▸ What you are asked to do:
Return the lines from the line containing "Recreate this scene" through the line containing "var textured := false" exactly. No other line should appear in the answer.

▸ Recorded data:
═══

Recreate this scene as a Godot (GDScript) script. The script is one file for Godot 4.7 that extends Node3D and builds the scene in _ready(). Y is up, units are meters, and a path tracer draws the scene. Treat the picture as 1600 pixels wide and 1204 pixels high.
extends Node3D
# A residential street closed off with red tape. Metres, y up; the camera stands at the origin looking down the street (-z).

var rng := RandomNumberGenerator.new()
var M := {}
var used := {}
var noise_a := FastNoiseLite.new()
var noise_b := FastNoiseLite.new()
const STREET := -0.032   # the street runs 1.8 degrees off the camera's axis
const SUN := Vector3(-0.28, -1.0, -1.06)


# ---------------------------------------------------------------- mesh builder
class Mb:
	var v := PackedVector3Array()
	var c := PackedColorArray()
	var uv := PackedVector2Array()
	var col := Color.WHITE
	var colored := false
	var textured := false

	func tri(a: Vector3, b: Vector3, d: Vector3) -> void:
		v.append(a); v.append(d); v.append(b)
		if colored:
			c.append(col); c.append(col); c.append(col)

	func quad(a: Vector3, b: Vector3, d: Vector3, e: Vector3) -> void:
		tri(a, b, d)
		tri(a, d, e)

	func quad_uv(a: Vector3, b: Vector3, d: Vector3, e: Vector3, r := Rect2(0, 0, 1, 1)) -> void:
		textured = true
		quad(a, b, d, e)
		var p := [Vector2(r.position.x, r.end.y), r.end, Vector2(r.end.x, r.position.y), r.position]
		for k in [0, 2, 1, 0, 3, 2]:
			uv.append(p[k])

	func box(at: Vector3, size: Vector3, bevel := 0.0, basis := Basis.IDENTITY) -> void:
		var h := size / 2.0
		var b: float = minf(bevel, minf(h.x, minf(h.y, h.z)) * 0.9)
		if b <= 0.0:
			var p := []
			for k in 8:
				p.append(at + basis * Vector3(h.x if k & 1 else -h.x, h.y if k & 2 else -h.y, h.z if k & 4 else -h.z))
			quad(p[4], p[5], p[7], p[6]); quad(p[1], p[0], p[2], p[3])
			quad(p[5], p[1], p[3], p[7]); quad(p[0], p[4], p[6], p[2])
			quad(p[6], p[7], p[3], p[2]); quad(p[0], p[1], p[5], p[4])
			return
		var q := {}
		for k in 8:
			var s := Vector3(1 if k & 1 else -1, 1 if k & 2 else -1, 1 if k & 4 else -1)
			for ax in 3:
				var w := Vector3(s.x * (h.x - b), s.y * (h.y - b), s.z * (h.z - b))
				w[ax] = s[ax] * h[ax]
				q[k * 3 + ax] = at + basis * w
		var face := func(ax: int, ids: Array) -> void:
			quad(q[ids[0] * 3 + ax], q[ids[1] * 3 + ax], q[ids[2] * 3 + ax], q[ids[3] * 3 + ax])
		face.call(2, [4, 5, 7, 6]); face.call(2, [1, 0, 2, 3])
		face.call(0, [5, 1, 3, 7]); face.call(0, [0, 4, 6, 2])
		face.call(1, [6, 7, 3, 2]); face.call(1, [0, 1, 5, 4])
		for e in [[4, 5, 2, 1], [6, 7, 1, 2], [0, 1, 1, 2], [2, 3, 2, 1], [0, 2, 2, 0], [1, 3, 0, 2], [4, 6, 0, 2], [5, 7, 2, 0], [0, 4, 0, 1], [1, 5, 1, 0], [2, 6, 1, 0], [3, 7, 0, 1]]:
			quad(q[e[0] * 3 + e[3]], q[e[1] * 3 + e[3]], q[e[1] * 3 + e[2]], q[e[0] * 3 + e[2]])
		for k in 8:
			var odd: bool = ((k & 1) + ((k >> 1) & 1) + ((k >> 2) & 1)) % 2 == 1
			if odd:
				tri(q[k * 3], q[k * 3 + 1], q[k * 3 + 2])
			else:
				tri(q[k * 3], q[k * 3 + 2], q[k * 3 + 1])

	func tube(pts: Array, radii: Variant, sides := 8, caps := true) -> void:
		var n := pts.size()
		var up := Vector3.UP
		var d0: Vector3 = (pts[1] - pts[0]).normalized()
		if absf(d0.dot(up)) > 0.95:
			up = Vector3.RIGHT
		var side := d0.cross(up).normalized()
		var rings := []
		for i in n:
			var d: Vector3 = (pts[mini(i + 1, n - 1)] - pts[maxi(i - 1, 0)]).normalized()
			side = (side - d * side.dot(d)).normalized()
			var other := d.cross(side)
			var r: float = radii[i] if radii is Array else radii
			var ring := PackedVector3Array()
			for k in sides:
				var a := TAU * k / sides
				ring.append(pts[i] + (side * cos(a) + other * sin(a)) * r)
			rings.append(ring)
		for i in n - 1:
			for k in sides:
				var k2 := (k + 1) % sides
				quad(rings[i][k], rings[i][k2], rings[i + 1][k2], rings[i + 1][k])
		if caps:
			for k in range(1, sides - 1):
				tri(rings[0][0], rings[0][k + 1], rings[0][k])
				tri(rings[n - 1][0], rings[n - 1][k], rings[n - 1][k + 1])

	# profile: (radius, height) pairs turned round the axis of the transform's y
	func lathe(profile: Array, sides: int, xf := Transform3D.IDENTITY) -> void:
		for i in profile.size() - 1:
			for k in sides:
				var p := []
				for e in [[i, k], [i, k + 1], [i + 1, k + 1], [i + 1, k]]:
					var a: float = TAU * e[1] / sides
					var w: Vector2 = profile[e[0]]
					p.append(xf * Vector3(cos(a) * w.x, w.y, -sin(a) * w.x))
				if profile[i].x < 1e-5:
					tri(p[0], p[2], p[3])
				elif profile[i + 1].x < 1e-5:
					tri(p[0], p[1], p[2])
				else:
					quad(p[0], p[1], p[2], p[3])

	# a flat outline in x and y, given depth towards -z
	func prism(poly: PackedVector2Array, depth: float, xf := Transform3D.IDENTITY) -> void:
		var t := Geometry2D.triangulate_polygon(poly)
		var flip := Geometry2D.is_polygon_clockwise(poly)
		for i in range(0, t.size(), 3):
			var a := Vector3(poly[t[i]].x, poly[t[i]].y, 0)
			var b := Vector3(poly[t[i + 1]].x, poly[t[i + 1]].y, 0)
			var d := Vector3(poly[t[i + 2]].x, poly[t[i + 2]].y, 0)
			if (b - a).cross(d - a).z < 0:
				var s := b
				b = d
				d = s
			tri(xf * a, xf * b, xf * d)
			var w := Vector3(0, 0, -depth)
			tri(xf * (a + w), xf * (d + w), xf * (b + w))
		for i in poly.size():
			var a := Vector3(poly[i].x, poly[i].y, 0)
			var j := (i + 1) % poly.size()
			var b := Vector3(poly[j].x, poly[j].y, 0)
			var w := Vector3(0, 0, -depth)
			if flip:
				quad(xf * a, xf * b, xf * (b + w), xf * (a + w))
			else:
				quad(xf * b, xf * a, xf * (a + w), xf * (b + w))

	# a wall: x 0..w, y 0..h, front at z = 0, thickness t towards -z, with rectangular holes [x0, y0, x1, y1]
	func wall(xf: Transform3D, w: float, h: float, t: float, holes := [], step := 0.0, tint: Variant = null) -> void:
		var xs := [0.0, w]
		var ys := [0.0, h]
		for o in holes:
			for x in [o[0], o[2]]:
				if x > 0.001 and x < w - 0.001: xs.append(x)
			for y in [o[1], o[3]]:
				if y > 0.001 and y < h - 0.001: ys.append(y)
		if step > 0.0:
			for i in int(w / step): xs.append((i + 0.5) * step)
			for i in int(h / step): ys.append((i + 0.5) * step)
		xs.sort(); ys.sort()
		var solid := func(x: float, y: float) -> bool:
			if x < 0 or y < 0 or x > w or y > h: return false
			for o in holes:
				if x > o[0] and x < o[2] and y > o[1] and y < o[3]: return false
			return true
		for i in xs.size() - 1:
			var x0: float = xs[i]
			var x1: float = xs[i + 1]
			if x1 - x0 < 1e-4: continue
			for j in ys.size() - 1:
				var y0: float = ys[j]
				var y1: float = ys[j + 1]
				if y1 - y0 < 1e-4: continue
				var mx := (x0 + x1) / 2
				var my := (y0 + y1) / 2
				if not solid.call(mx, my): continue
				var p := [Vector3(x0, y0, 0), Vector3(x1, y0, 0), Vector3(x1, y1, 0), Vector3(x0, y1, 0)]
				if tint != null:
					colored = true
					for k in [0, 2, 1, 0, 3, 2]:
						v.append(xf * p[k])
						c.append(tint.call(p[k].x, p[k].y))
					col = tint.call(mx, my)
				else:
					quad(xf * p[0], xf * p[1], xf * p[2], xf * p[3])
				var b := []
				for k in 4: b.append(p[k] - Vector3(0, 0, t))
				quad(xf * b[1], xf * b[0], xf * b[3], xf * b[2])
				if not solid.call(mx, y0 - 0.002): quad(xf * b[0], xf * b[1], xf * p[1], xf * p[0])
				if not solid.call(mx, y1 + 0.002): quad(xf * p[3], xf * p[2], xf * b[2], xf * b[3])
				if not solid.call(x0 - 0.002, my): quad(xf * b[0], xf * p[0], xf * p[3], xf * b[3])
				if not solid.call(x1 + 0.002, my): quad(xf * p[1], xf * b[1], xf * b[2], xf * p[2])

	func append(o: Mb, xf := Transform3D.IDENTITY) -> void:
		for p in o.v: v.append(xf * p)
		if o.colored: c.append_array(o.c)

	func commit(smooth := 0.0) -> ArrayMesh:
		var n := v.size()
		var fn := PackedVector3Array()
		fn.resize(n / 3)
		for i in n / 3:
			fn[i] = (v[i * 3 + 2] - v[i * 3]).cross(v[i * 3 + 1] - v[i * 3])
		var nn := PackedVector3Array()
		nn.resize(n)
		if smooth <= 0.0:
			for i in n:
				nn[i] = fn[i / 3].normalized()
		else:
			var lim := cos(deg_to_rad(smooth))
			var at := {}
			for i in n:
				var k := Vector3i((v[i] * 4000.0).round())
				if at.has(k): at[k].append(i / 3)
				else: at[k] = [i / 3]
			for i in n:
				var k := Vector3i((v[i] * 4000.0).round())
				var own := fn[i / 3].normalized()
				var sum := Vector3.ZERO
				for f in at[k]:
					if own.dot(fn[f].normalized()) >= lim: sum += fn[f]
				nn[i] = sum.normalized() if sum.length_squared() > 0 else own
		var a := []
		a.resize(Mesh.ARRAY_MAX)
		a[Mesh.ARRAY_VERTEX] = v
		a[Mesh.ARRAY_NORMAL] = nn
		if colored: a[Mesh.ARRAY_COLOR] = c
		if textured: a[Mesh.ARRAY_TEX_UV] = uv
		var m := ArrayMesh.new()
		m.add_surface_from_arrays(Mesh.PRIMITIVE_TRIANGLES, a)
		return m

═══

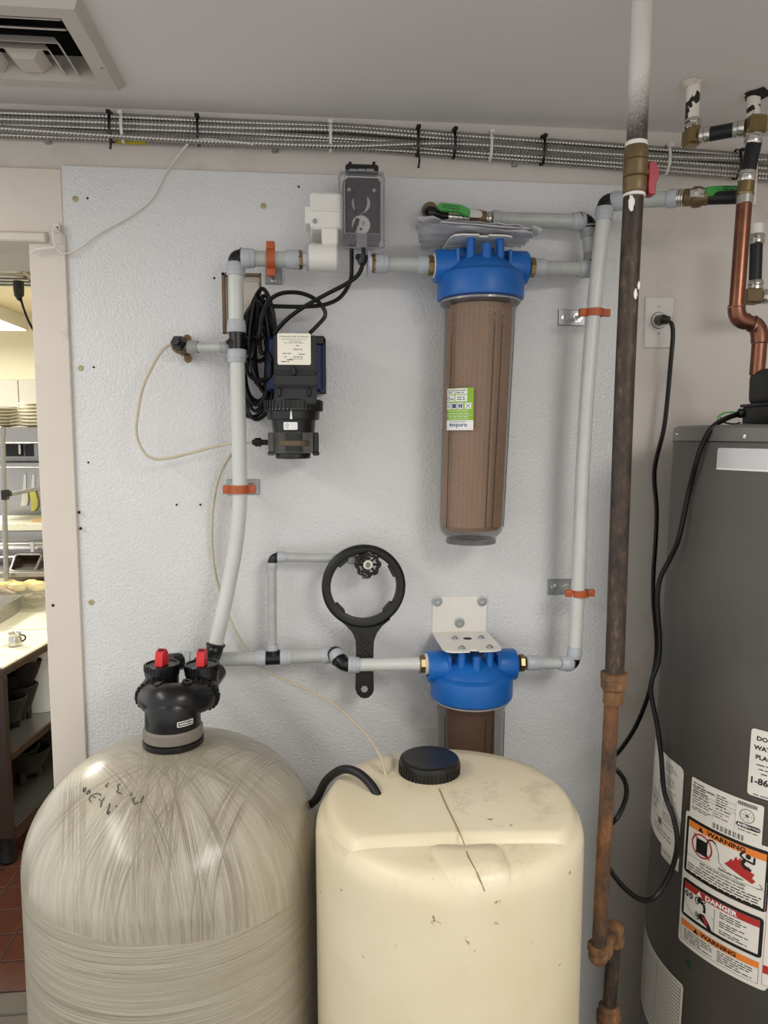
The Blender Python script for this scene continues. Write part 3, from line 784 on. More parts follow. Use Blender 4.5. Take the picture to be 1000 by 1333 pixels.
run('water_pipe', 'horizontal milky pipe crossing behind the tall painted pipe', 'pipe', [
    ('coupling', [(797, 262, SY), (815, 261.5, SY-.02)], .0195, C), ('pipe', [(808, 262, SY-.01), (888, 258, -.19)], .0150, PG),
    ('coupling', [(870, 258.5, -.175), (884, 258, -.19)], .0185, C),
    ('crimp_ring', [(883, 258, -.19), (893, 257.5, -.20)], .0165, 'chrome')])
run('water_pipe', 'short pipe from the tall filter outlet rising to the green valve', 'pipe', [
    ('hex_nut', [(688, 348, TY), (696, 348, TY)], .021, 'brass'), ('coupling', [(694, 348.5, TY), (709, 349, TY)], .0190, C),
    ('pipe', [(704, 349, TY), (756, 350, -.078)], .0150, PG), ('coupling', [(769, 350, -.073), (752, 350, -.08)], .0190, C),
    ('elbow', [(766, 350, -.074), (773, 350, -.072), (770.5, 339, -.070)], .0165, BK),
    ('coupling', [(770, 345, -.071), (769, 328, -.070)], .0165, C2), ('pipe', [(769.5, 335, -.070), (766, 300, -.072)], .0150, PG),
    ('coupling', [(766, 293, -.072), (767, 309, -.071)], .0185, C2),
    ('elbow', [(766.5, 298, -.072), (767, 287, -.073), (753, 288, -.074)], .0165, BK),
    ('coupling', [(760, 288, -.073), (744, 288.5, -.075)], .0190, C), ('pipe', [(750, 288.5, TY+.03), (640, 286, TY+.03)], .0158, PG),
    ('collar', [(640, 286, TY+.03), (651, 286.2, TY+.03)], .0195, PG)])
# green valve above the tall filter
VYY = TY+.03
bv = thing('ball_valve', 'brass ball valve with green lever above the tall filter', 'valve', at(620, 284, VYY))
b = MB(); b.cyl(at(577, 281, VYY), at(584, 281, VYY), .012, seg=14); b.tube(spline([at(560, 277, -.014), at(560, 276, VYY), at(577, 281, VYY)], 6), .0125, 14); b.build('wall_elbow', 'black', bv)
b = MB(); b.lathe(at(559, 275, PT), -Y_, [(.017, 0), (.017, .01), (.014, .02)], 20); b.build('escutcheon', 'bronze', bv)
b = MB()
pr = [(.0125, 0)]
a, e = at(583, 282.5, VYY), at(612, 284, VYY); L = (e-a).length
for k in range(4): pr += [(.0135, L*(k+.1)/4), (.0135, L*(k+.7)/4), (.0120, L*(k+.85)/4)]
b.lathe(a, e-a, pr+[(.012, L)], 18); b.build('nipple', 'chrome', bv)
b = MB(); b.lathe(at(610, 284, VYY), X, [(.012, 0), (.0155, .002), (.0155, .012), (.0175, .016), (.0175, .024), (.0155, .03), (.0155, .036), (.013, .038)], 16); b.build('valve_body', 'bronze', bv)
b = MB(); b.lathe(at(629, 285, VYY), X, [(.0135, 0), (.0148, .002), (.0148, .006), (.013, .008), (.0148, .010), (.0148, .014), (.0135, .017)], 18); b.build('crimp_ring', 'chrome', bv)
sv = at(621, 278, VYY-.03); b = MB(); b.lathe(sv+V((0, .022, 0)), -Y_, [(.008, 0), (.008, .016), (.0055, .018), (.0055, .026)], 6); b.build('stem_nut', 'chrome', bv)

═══

▸ Full solution:
Recreate this scene as a Godot (GDScript) script. The script is one file for Godot 4.7 that extends Node3D and builds the scene in _ready(). Y is up, units are meters, and a path tracer draws the scene. Treat the picture as 1600 pixels wide and 1204 pixels high.
extends Node3D
# A residential street closed off with red tape. Metres, y up; the camera stands at the origin looking down the street (-z).

var rng := RandomNumberGenerator.new()
var M := {}
var used := {}
var noise_a := FastNoiseLite.new()
var noise_b := FastNoiseLite.new()
const STREET := -0.032   # the street runs 1.8 degrees off the camera's axis
const SUN := Vector3(-0.28, -1.0, -1.06)


# ---------------------------------------------------------------- mesh builder
class Mb:
	var v := PackedVector3Array()
	var c := PackedColorArray()
	var uv := PackedVector2Array()
	var col := Color.WHITE
	var colored := false
	var textured := false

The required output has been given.